## TASK BRIEF
Go through the entries below and print each one exactly, leaving out pictures.

★ ★ ★

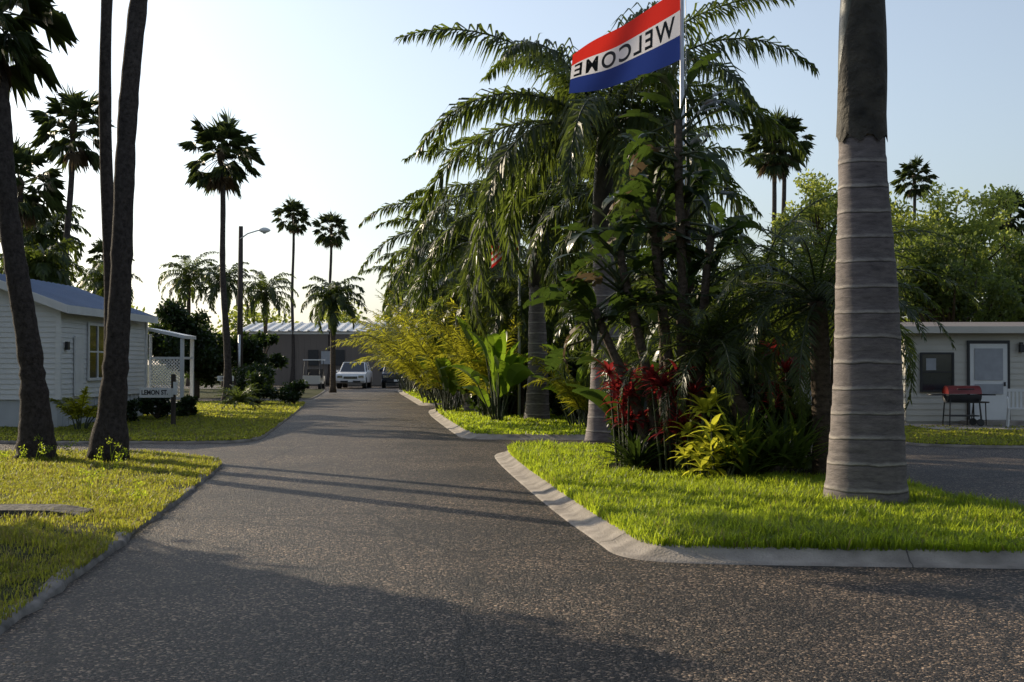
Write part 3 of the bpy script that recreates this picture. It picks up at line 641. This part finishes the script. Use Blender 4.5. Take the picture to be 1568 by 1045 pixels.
def clip(a,b,lo=-10.78,hi=-9.9):
    (xa,za),(xb,zb)=a,b
    dx=xb-xa; ts=sorted([(lo-xa)/dx,(hi-xa)/dx]);t0=max(0,ts[0]);t1=min(1,ts[1])
    if t0>=t1: return None
    return (xa+dx*t0,za+(zb-za)*t0),(xa+dx*t1,za+(zb-za)*t1)
for k in range(-12,24):
    for sg in (1,-1):
        x0=-10.8+k*0.1
        c=clip((x0,0.62),(x0+sg*1.13,1.75))
        if c:
            yy=39.0+(0.008 if sg>0 else -0.008)
            mb.tube([(c[0][0],yy,c[0][1]),(c[1][0],yy,c[1][1])],0.016,4,0,False)
mb.box2((-10.9,39.05,0.1),(-9.8,40.3,0.45),0)
part(mb,'porch',[M_white])
mobile_home('mobile_home',-16.8,-12.2,3.0,16.4,0.75,3.0,0.75,M_roofwhite,M_cream,win_e=[(6,7.4,1.3,2.5),(11,12.4,1.3,2.5)])
mobile_home('mobile_home',9.2,13.6,50,64,0.7,2.9,0.7,M_roofwhite,M_cream,win_s=[(10.4,11.6,1.3,2.3)])
mobile_home('mobile_home',4.8,8.8,69,84,0.7,2.9,0.7,M_roofwhite,M_siding,win_s=[(6,7,1.3,2.3)])
E=empty('white_siding_house',(14.5,36,0)); 
def rp(mb,n,mats):
    o=mb.obj(n,mats); o.location=(-14.5,-36,0); o.parent=E
mb=MB(); siding(mb,(9.95,33),(20,33),0.16,2.5,0,-1,0,0.15); siding(mb,(9.95,40),(9.95,33),0.16,2.5,-1,0,0,0.15); mb.box2((9.97,33.02,0.1),(20,40,2.49),0); rp(mb,'walls',[M_cream])
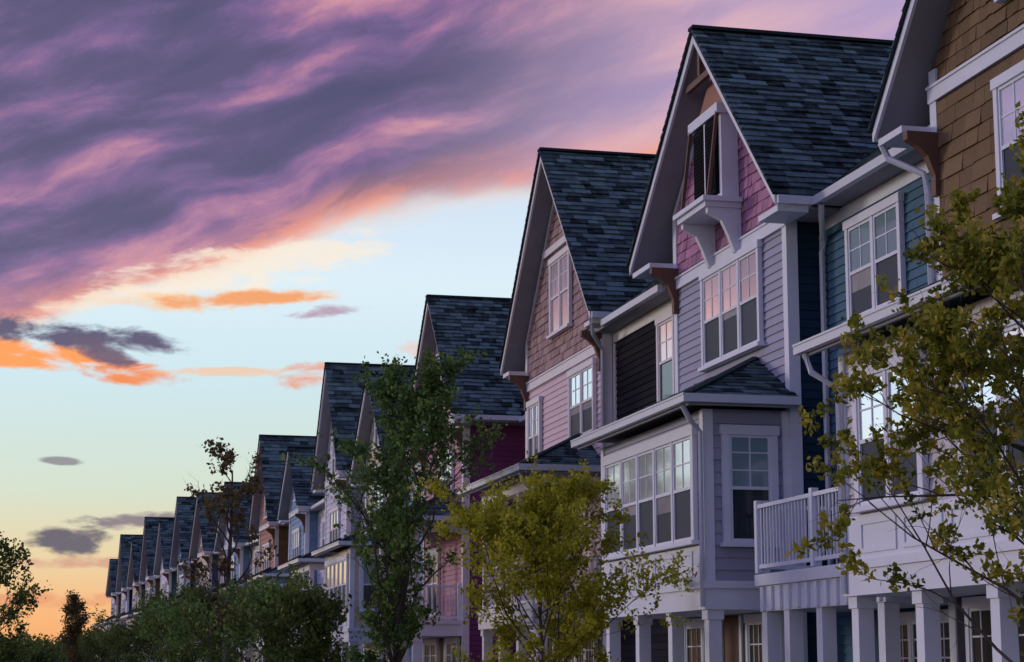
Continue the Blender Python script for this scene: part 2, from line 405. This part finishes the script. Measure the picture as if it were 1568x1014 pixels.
railing(H, (-.85, -3.85), (.5, -3.85), 3.1, 4.15)
for s_ in (-8.4, -6.2, -4.9, -3.95):
    H.box('balcony_support', 'trim', -.92, -.70, s_-.11, s_+.11, 0, 2.498)
window(H, (.572, -6.6, .7), *FN, 2.4, 1.6, 3, 'glass_gf', 'glass_gf', 'trim', (3, 3))
H.tube('downspout', 'gutter', [(.12, -4.2, 9.1), (.2, -4.0, 8.9), (.5, -3.35, 8.7), (.5, -3.25, 8.5), (.5, -3.25, 3.1)], .05)
H.done()

# ---- pink house, tan gable, black link
H = house('pink_gabled_house', 12, 45.1, hw=3.6, rw=4.3, ze=9.4, za=14.1, wall='pink_cream', gable='tan_shingle', side='pink_cream', trim='trim_cream', of=.5,
      link=(.22, 5.1, 'black_siding', [(4.0, 6.95, .95, 1.65, 1, 'glass_peach', 'glass_dark')], 9.15), lower='porch', bs=(-3.3, 2.3), ztrim=8.75,
      wins=[('f', 0, 9.7, 1.7, 1.75, 2, 'glass_peach', 'glass_peach'), ('f', -1.9, 6.9, 2.0, 1.5, 2, 'glass_sky_tint', 'glass_screen'), ('f', 2.6, 6.6, 1.1, 1.6, 2, 'glass_sky_tint', 'glass_screen')])
H.box('gable_band', 'trim_cream', -.09, -.03, -1.7, 1.7, 11.75, 11.92)
H.tube('downspout', 'gutter', [(-.5, -4.25, 9.2), (-.42, -4.1, 8.9), (-.1, -3.75, 8.6), (-.1, -3.72, 6.0)], .05)
H.done()

# ---- rose house with plum side
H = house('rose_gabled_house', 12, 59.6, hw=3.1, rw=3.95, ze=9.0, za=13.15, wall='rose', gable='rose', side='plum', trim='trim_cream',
      link=(2.0, 7.7, 'plum', [(2.5, 6.5, 1.2, 1.5, 1, 'glass_dark', 'glass_dark')], 8.9), lower='porch', lod=1, ztrim=9.2,
      wins=[('f', 0, 9.8, 1.4, 1.5, 2, 'glass_sky_tint', 'glass_screen'), ('f', -.6, 6.6, 2.0, 1.5, 2, 'glass_sky_tint', 'glass_screen')])
H.done()
std = [('f', 0, 9.8, 1.4, 1.4, 2, 'glass_sky_tint', 'glass_screen'), ('f', 0, 6.7, 2.4, 1.5, 3, 'glass_sky_tint', 'glass_screen')]
def curve(Y): return 0 if Y < 96 else -.045*(Y-96)*min(1, (Y-96)/30)
farh = [
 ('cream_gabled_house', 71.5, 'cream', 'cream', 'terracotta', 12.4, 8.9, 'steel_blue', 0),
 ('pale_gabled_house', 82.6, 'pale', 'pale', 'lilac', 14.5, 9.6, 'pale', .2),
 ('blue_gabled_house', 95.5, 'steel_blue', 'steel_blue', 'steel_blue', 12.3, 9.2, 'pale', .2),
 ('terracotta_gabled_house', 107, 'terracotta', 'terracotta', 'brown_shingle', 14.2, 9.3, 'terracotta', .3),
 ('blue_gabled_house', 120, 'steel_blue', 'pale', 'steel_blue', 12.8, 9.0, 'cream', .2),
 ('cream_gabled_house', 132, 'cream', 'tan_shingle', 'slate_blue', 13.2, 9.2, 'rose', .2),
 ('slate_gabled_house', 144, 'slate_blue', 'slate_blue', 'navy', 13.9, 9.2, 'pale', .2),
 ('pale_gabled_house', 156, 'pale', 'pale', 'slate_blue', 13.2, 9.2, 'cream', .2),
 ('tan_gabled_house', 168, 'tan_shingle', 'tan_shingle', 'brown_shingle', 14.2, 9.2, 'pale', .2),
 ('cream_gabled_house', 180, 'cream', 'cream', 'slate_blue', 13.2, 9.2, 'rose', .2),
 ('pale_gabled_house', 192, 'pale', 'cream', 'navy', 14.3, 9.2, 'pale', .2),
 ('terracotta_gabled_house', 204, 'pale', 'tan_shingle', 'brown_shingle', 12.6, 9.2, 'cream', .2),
]
for i, (nm, Y, w, g, sd, za, ze, lk, ld) in enumerate(farh):
    th = 0 if Y < 96 else math.atan((curve(Y)-curve(Y-5))/5)
    H = house(nm, 12+curve(Y), Y, rot=-th, hw=3.1, rw=3.95, ze=ze, za=za, wall=w, gable=g, side=sd, link=(ld+.4, 5.9, lk, [(2.8, 6.8, 1.6, 1.5, 2, 'glass_sky_tint', 'glass_screen')], ze-.1),
          lower=('bay', 'porch')[i % 2], lod=2, ztrim=ze, wins=std, trim=('trim', 'trim_cream')[i % 2])
    if i in (2, 3, 5, 7, 9):
        H.box('dormer', w, .6, 4, -6.6, -4.9, ze-.1, ze+2.0)
        H.prism('dormer_roof', 'roof', [(-6.9, ze+1.95), (-4.6, ze+1.95), (-5.75, ze+2.9)], .3, 4.5)
        window(H, (.6-.002, -5.75, ze+.6), *FN, .9, 1.1, 2, 'glass_sky_tint', 'glass_screen', 'trim', None, lod=2)
    H.done()

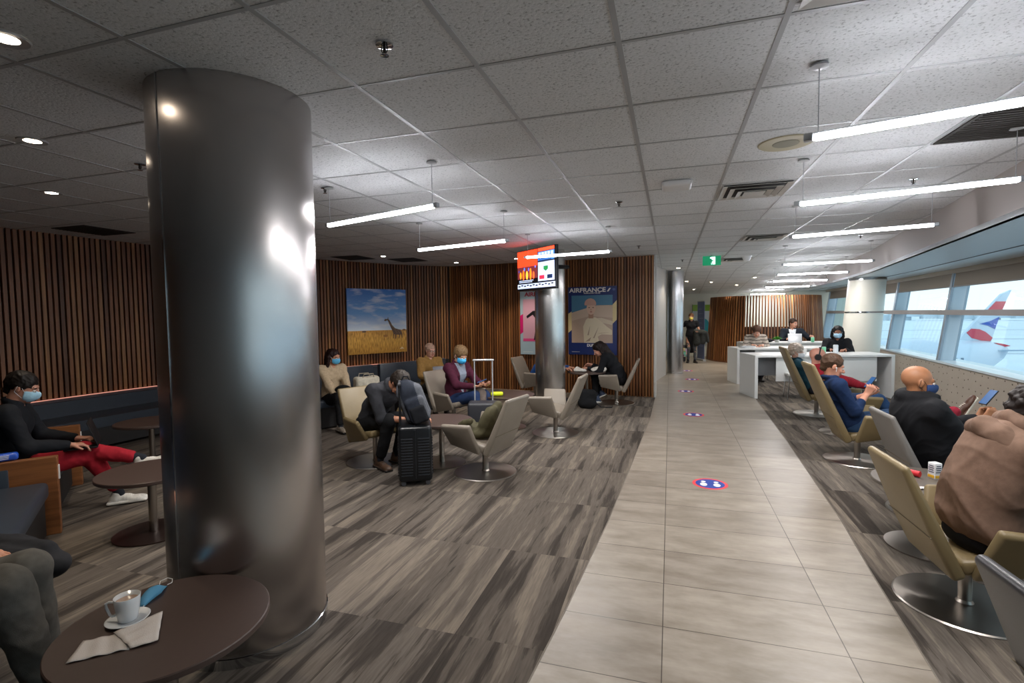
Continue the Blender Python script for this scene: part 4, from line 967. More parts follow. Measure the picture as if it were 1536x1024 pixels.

★ ★ ★

## REPLY TO THE TASK
Write part 3 of the bpy script that recreates this picture. It picks up at line 641. This part finishes the script. Use Blender 4.5. Take the picture to be 1568 by 1045 pixels.
def clip(a,b,lo=-10.78,hi=-9.9):
    (xa,za),(xb,zb)=a,b
    dx=xb-xa; ts=sorted([(lo-xa)/dx,(hi-xa)/dx]);t0=max(0,ts[0]);t1=min(1,ts[1])
    if t0>=t1: return None
    return (xa+dx*t0,za+(zb-za)*t0),(xa+dx*t1,za+(zb-za)*t1)
for k in range(-12,24):
    for sg in (1,-1):
        x0=-10.8+k*0.1
        c=clip((x0,0.62),(x0+sg*1.13,1.75))
        if c:
            yy=39.0+(0.008 if sg>0 else -0.008)
            mb.tube([(c[0][0],yy,c[0][1]),(c[1][0],yy,c[1][1])],0.016,4,0,False)
mb.box2((-10.9,39.05,0.1),(-9.8,40.3,0.45),0)
part(mb,'porch',[M_white])
mobile_home('mobile_home',-16.8,-12.2,3.0,16.4,0.75,3.0,0.75,M_roofwhite,M_cream,win_e=[(6,7.4,1.3,2.5),(11,12.4,1.3,2.5)])
mobile_home('mobile_home',9.2,13.6,50,64,0.7,2.9,0.7,M_roofwhite,M_cream,win_s=[(10.4,11.6,1.3,2.3)])
mobile_home('mobile_home',4.8,8.8,69,84,0.7,2.9,0.7,M_roofwhite,M_siding,win_s=[(6,7,1.3,2.3)])
E=empty('white_siding_house',(14.5,36,0)); 
def rp(mb,n,mats):
    o=mb.obj(n,mats); o.location=(-14.5,-36,0); o.parent=E
mb=MB(); siding(mb,(9.95,33),(20,33),0.16,2.5,0,-1,0,0.15); siding(mb,(9.95,40),(9.95,33),0.16,2.5,-1,0,0,0.15); mb.box2((9.97,33.02,0.1),(20,40,2.49),0); rp(mb,'walls',[M_cream])
Continue the Blender Python script for this scene: part 2, from line 405. This part finishes the script. Measure the picture as if it were 1568x1014 pixels.
railing(H, (-.85, -3.85), (.5, -3.85), 3.1, 4.15)
for s_ in (-8.4, -6.2, -4.9, -3.95):
    H.box('balcony_support', 'trim', -.92, -.70, s_-.11, s_+.11, 0, 2.498)
window(H, (.572, -6.6, .7), *FN, 2.4, 1.6, 3, 'glass_gf', 'glass_gf', 'trim', (3, 3))
H.tube('downspout', 'gutter', [(.12, -4.2, 9.1), (.2, -4.0, 8.9), (.5, -3.35, 8.7), (.5, -3.25, 8.5), (.5, -3.25, 3.1)], .05)
H.done()

# ---- pink house, tan gable, black link
H = house('pink_gabled_house', 12, 45.1, hw=3.6, rw=4.3, ze=9.4, za=14.1, wall='pink_cream', gable='tan_shingle', side='pink_cream', trim='trim_cream', of=.5,
      link=(.22, 5.1, 'black_siding', [(4.0, 6.95, .95, 1.65, 1, 'glass_peach', 'glass_dark')], 9.15), lower='porch', bs=(-3.3, 2.3), ztrim=8.75,
      wins=[('f', 0, 9.7, 1.7, 1.75, 2, 'glass_peach', 'glass_peach'), ('f', -1.9, 6.9, 2.0, 1.5, 2, 'glass_sky_tint', 'glass_screen'), ('f', 2.6, 6.6, 1.1, 1.6, 2, 'glass_sky_tint', 'glass_screen')])
H.box('gable_band', 'trim_cream', -.09, -.03, -1.7, 1.7, 11.75, 11.92)
H.tube('downspout', 'gutter', [(-.5, -4.25, 9.2), (-.42, -4.1, 8.9), (-.1, -3.75, 8.6), (-.1, -3.72, 6.0)], .05)
H.done()

# ---- rose house with plum side
H = house('rose_gabled_house', 12, 59.6, hw=3.1, rw=3.95, ze=9.0, za=13.15, wall='rose', gable='rose', side='plum', trim='trim_cream',
      link=(2.0, 7.7, 'plum', [(2.5, 6.5, 1.2, 1.5, 1, 'glass_dark', 'glass_dark')], 8.9), lower='porch', lod=1, ztrim=9.2,
      wins=[('f', 0, 9.8, 1.4, 1.5, 2, 'glass_sky_tint', 'glass_screen'), ('f', -.6, 6.6, 2.0, 1.5, 2, 'glass_sky_tint', 'glass_screen')])
H.done()
std = [('f', 0, 9.8, 1.4, 1.4, 2, 'glass_sky_tint', 'glass_screen'), ('f', 0, 6.7, 2.4, 1.5, 3, 'glass_sky_tint', 'glass_screen')]
def curve(Y): return 0 if Y < 96 else -.045*(Y-96)*min(1, (Y-96)/30)
farh = [
 ('cream_gabled_house', 71.5, 'cream', 'cream', 'terracotta', 12.4, 8.9, 'steel_blue', 0),
 ('pale_gabled_house', 82.6, 'pale', 'pale', 'lilac', 14.5, 9.6, 'pale', .2),
 ('blue_gabled_house', 95.5, 'steel_blue', 'steel_blue', 'steel_blue', 12.3, 9.2, 'pale', .2),
 ('terracotta_gabled_house', 107, 'terracotta', 'terracotta', 'brown_shingle', 14.2, 9.3, 'terracotta', .3),
 ('blue_gabled_house', 120, 'steel_blue', 'pale', 'steel_blue', 12.8, 9.0, 'cream', .2),
 ('cream_gabled_house', 132, 'cream', 'tan_shingle', 'slate_blue', 13.2, 9.2, 'rose', .2),
 ('slate_gabled_house', 144, 'slate_blue', 'slate_blue', 'navy', 13.9, 9.2, 'pale', .2),
 ('pale_gabled_house', 156, 'pale', 'pale', 'slate_blue', 13.2, 9.2, 'cream', .2),
 ('tan_gabled_house', 168, 'tan_shingle', 'tan_shingle', 'brown_shingle', 14.2, 9.2, 'pale', .2),
 ('cream_gabled_house', 180, 'cream', 'cream', 'slate_blue', 13.2, 9.2, 'rose', .2),
 ('pale_gabled_house', 192, 'pale', 'cream', 'navy', 14.3, 9.2, 'pale', .2),
 ('terracotta_gabled_house', 204, 'pale', 'tan_shingle', 'brown_shingle', 12.6, 9.2, 'cream', .2),
]
for i, (nm, Y, w, g, sd, za, ze, lk, ld) in enumerate(farh):
    th = 0 if Y < 96 else math.atan((curve(Y)-curve(Y-5))/5)
    H = house(nm, 12+curve(Y), Y, rot=-th, hw=3.1, rw=3.95, ze=ze, za=za, wall=w, gable=g, side=sd, link=(ld+.4, 5.9, lk, [(2.8, 6.8, 1.6, 1.5, 2, 'glass_sky_tint', 'glass_screen')], ze-.1),
          lower=('bay', 'porch')[i % 2], lod=2, ztrim=ze, wins=std, trim=('trim', 'trim_cream')[i % 2])
    if i in (2, 3, 5, 7, 9):
        H.box('dormer', w, .6, 4, -6.6, -4.9, ze-.1, ze+2.0)
        H.prism('dormer_roof', 'roof', [(-6.9, ze+1.95), (-4.6, ze+1.95), (-5.75, ze+2.9)], .3, 4.5)
        window(H, (.6-.002, -5.75, ze+.6), *FN, .9, 1.1, 2, 'glass_sky_tint', 'glass_screen', 'trim', None, lod=2)
    H.done()

Continue the Blender Python script for this scene: part 4, from line 967. More parts follow. Measure the picture as if it were 1536x1024 pixels.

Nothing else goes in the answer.